Bu proje ve vizyondaki büyük kâr ve kazancı, Müslüman ülkelerden önce, onları asırlardır "sömürmeye ve pazar olarak kullanmaya alışmış" Batı güçleri ve devletleri anlamış ve süratle Erbakan hocanın bu muhteşem projesinin önüne set çekmeye çalışmışlardır. Kendi kazançlarını ve pazarlarını korumak için, Müslümanların lehine olabilecek bu projeleri baltalarken de onlarla iş birliği yapabilecek "yerli işbirlikçiler" de bulmuşlardır. Onların da görevi bu büyük projenin mimarını iktidardan uzaklaştıracak projeler üretmek olmuştur.
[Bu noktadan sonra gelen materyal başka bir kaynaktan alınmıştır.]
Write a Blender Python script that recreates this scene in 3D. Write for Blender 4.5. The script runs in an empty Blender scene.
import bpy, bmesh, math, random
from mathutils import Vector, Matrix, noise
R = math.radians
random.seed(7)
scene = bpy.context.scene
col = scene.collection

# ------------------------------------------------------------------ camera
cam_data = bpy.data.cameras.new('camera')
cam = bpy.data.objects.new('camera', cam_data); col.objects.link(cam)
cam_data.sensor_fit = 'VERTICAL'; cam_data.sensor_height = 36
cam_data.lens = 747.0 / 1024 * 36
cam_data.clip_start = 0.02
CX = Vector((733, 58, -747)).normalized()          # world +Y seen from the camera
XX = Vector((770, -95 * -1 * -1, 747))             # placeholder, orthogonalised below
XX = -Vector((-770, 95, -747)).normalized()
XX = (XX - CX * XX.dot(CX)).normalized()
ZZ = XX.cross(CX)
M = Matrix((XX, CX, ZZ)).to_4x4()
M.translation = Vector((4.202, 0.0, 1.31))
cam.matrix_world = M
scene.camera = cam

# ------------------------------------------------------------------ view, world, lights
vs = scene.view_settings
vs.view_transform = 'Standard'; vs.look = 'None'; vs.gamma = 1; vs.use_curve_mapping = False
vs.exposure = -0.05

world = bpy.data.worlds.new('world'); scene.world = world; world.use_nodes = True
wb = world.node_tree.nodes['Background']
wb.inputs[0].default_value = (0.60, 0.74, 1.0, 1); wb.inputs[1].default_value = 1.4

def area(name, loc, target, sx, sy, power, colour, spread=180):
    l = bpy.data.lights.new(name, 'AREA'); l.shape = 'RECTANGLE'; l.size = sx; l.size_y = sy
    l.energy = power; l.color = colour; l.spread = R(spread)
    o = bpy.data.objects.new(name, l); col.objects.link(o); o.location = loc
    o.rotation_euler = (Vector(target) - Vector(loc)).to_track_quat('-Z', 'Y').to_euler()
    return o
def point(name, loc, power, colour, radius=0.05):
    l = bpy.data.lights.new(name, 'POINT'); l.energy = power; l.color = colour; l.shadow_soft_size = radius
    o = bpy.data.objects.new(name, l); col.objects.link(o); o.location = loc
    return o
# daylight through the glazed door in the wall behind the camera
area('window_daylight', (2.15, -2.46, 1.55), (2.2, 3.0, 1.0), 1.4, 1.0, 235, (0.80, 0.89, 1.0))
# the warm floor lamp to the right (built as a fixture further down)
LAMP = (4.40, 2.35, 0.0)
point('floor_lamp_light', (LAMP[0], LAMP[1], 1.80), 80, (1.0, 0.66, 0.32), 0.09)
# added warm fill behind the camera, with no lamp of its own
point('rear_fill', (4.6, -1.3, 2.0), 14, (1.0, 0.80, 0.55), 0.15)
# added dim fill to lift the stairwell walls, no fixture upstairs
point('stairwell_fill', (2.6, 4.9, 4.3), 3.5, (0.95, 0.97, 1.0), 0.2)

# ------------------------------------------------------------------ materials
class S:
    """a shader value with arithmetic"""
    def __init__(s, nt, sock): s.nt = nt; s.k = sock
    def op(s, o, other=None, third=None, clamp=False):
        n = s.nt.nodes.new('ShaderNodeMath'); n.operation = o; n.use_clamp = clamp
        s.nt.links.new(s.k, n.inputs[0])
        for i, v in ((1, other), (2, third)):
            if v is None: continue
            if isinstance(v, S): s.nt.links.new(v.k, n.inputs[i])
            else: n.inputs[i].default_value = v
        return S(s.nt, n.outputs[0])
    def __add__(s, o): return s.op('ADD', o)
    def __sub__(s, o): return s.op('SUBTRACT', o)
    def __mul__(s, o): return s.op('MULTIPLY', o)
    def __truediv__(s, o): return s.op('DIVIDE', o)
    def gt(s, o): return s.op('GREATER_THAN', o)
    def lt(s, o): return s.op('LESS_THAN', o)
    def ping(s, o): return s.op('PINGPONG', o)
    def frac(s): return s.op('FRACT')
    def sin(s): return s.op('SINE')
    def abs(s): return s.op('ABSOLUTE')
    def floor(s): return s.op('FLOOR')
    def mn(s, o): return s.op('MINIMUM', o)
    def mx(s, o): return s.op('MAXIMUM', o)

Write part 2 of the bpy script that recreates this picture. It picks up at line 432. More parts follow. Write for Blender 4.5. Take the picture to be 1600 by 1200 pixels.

D-8 ler projesi o kadar büyük bir projedir ki, oluşturduğu sinerji ve dinamizm kısa bir süre sonra o düşlenen "yeni bir dünya"nın oluşumunu da sağlayabilecek esasları ve ortamı hazırlayabilecek bir güçtedir. İşte, bu gelişmelerden hoşlanmayanlar, bunun olmaması için çalışmışlardır.
Tekrarlamak gerekirse, Hocamızı hakikaten seviyor ve onun için bir şeyler yapmak istiyorsak, ilk defa onun ideallerini ve en büyük projesini iyice anlamalı ve anlatmalıyız. Sonra da bunların gerçekleşmesi için her türlü çalışmayı yaparak, Milli Görüş ideolojisinin esaslarına göre davranmalıyız. Hocamız arkasına yapılacak çok iş ve gerçekleştirilecek büyük idealler bırakmıştır.